House of Low Culture / Caustic Touch / Daniel Menche / EMS

House of Low Culture - Caustic Touch - Daniel Menche - EMS Split - album cover

Split

15th December 2017 - Accident Prone Records

01. House of Low Culture – The Pervasive Mind
02. Caustic Touch – Desiccating Wind
03. Caustic Touch – Coarse Harrowing
04. Caustic Touch – Even Now, Morning Will Not Come
05. Daniel Menche – Is She Electroplasm?
06. EMS – Hierarchy of Bodies

Now that we have Spotify playlists, the concept of a split record sounds a little quaint, even though in reality it’s a great way for two bands to quickly fill out a release (plus they’re punk as fuck). At first, a four-way split sounds even more oblique, but in the realm of experimental noise, four different voices converging with different perspectives and distinct takes on an unforgiving, challenging genre presents an engaging cross-section of dramatically left-field experimentation, united by a dark spirit. It’s like the anthology episode of The Simpsons with the steamed hams, but more of a bewildering hellscape.

Anyone following this movement will notice Aaron Turner as the star player here, though there’s plenty of noise royalty; Daniel Menche is a huge player, and Faith Coloccia from the Monolith-favourite Mamiffer makes an appearance on the House of Low Culture track, their first offering in four years. Said track, “The Pervasive Mind“, is typically expansive, creepy and minimalist. It holds back on destructive impulses; instead of raging it seethes, flickers of static emulating agonized breathing.

Caustic Touch‘s three offerings are die-hard classic noise; Merzbow fans are in excellent company here. This is the record at its most destructive and pained, the kind of ear-test-from-hell stuff that defines the harshest extremes of the genre; distended and repulsive, it still knows when to hold back and when to attack. “Coarse Harrowing” is a particularly mortifying track.

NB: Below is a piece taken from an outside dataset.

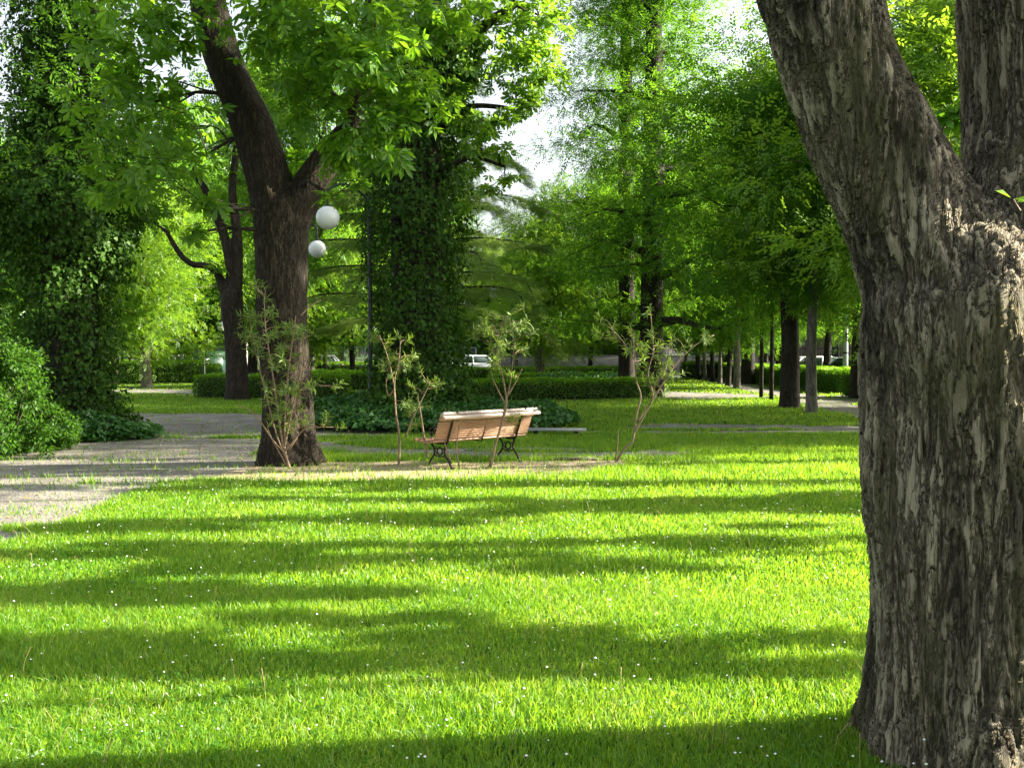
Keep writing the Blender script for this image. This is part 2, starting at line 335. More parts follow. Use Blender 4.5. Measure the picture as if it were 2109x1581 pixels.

Daniel Menche‘s contribution pulses and writhes; the most psychedelic and rhythmic track on display by some distance. Throughout the shimmering overtones there’s a steady static hiss, like hearing a distant party on a broken radio. Marking the rough mid-point, this is where the record really starts to expand its sonic pallet.

The EMS track sounds watery and foreboding, then escalates into a complicated, bleepy mess; it’s like ambient Star Trek sounds remixed into something more off-putting. It shifts into different moods; it’s capricious, alternatively bewildering and melodic and pleasant.

There’s a lot to like here. There’s a dazzling range of approaches, philosophies and techniques and it’s cleverly arranged, leaving the deeper, less destructive tracks until much later. Individually, everything is well-balanced. For fans of Aaron Turner’s work adjacent to his genre-defining metal projects, this is a great addition and if you came here because of his star power you’ll leave enriched.

The usual caveats apply; this has a very narrow niche, though as there’s an increasing market and appetite for drone-doom it’s easy to see how the central minimalist philosophies can be carried over into ghostly, spectral noise..

Overall these individual projects sit well with each other, and their exploratory vibe helps connect them despite their sonic differences; the record deeply benefits from taking a measured approach to arrangement and a thoughtful curation. This sits well on a playlist with some of the recent, darkly experimental bands like Xiu Xiu, but after all, it’s sort of a self-contained playlist on its own.